The Boers are all farmers, and, according to their own statements, a poverty-stricken people. They plead poverty before an English merchant because they fancy it will have the effect of reducing prices. Fortunately, the merchants possess rather an accurate knowledge of such customers, and in consequence they lose nothing. One would as soon believe the generality of Boers, as walk into the shaft of a coal mine. He has a reputation for lying, and he never brings discredit upon that reputation. When he lies, which, on an average, is every alternate time he opens his mouth, he does so with great enthusiasm, and the while he is delivering one lie, he is carefully considering the next. When he can’t think of any more lies, he starts on the truth, but in this he is a decided failure. He is afraid of being found out. For instance, a merchant will approach a Boer respecting an overdue account. The Boer will at once plead poverty, and speculate on how he can possibly manage to liquidate his liability. If the merchant knows the ropes sufficiently (and the majority of merchants do), he will drop the subject for half an hour, at the end of which time he will ask the Boer if he wants to sell any cattle or produce, as he (the merchant) can find an outlet for either or both. The Boer’s diplomacy is weak, and he falls into the trap. He has fifty cattle to dispose of; the merchant buys them, and the overdue account, with interest, is paid.

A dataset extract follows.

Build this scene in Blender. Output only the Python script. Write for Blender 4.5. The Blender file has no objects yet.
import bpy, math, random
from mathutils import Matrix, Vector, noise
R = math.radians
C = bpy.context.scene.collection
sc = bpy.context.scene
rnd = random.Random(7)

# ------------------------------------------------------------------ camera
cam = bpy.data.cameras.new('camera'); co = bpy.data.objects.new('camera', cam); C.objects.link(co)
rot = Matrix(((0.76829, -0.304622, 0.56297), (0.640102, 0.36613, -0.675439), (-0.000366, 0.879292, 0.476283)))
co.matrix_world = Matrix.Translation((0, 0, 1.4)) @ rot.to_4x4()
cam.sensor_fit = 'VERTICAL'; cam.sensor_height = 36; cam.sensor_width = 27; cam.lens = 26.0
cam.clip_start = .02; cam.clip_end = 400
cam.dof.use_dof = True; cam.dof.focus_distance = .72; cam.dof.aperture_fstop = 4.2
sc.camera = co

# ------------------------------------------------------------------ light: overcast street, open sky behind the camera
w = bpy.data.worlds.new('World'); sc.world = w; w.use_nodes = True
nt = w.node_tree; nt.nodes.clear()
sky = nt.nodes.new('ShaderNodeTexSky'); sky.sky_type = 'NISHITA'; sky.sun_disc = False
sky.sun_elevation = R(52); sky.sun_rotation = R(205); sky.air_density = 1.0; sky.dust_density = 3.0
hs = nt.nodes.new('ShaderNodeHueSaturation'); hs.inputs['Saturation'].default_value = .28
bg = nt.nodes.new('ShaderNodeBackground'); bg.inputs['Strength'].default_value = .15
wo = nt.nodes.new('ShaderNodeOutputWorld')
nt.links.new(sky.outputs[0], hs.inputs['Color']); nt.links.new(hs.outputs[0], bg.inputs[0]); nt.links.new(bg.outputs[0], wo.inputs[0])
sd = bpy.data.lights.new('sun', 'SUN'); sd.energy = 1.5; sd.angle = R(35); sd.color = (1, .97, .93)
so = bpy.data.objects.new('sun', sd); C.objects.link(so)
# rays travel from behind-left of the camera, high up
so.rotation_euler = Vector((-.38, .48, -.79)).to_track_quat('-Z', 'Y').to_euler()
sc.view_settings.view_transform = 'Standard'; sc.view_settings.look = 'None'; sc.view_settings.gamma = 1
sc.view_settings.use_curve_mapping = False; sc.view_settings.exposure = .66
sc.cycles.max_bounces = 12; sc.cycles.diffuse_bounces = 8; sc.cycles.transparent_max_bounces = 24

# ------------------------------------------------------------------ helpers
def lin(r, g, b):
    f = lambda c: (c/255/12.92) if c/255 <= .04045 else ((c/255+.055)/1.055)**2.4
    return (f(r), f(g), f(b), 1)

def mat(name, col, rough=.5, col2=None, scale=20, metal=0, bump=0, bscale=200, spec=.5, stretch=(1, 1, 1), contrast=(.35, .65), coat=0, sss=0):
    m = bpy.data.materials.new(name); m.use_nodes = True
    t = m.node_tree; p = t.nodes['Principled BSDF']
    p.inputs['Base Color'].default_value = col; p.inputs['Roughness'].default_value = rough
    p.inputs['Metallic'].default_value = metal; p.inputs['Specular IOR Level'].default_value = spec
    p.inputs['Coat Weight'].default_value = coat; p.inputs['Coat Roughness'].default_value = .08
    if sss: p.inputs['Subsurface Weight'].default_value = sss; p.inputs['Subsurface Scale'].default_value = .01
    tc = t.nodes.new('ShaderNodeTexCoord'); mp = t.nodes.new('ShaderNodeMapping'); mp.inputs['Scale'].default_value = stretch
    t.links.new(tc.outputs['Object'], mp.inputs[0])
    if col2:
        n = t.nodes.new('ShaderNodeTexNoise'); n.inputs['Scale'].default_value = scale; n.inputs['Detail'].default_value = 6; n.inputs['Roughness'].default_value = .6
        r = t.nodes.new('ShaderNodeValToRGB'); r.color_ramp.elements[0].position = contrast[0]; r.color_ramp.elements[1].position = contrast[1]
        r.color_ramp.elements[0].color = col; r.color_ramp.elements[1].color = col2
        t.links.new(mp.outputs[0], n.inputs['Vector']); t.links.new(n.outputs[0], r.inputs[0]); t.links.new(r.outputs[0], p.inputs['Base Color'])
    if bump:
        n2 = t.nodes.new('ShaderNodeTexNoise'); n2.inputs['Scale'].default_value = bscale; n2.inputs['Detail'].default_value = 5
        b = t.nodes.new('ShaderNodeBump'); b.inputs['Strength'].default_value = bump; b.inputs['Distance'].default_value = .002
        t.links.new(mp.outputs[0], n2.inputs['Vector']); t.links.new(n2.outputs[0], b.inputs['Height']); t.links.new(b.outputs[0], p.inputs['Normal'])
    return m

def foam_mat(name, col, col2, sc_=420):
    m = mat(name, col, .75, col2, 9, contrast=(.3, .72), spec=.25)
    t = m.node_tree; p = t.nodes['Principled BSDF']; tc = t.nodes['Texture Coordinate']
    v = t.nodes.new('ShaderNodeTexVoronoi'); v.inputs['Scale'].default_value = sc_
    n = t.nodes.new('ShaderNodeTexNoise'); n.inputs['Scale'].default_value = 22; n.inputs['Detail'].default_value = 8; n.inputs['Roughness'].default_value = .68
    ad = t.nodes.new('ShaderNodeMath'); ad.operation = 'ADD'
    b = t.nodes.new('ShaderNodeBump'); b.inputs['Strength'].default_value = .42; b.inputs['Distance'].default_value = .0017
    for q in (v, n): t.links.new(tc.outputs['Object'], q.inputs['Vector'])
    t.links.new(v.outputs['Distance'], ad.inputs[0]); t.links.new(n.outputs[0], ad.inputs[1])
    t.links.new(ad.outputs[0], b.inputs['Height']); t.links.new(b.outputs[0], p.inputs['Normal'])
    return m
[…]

The Boers are very superstitious in a great many things. For instance, they regard locusts as a direct visitation from the Almighty. When the pest settles down upon ground occupied by Kaffirs, all the available tin cans and empty paraffin tins are requisitioned, and there is a mighty noise, that ought to frighten off any respectable locust swarm; but the Boer, when he sees them coming, goes into his house and lays hold of his Bible, and reads and prays until he thinks there ought to be some good result. The Boer is gifted with great and abiding patience (in such cases only), and, no matter if the locusts stop long enough to eat up every green blade on his farm, he will continue to study his Bible and pray. But, as I have remarked parenthetically, it is only in cases of emergency where he evinces such a display of patience and exercises such a pious disposition. When he is not praying, he is putting ten-pound stones in his bales of wool to be ready for the merchant’s scales, and transacting other little matters of business of a like nature.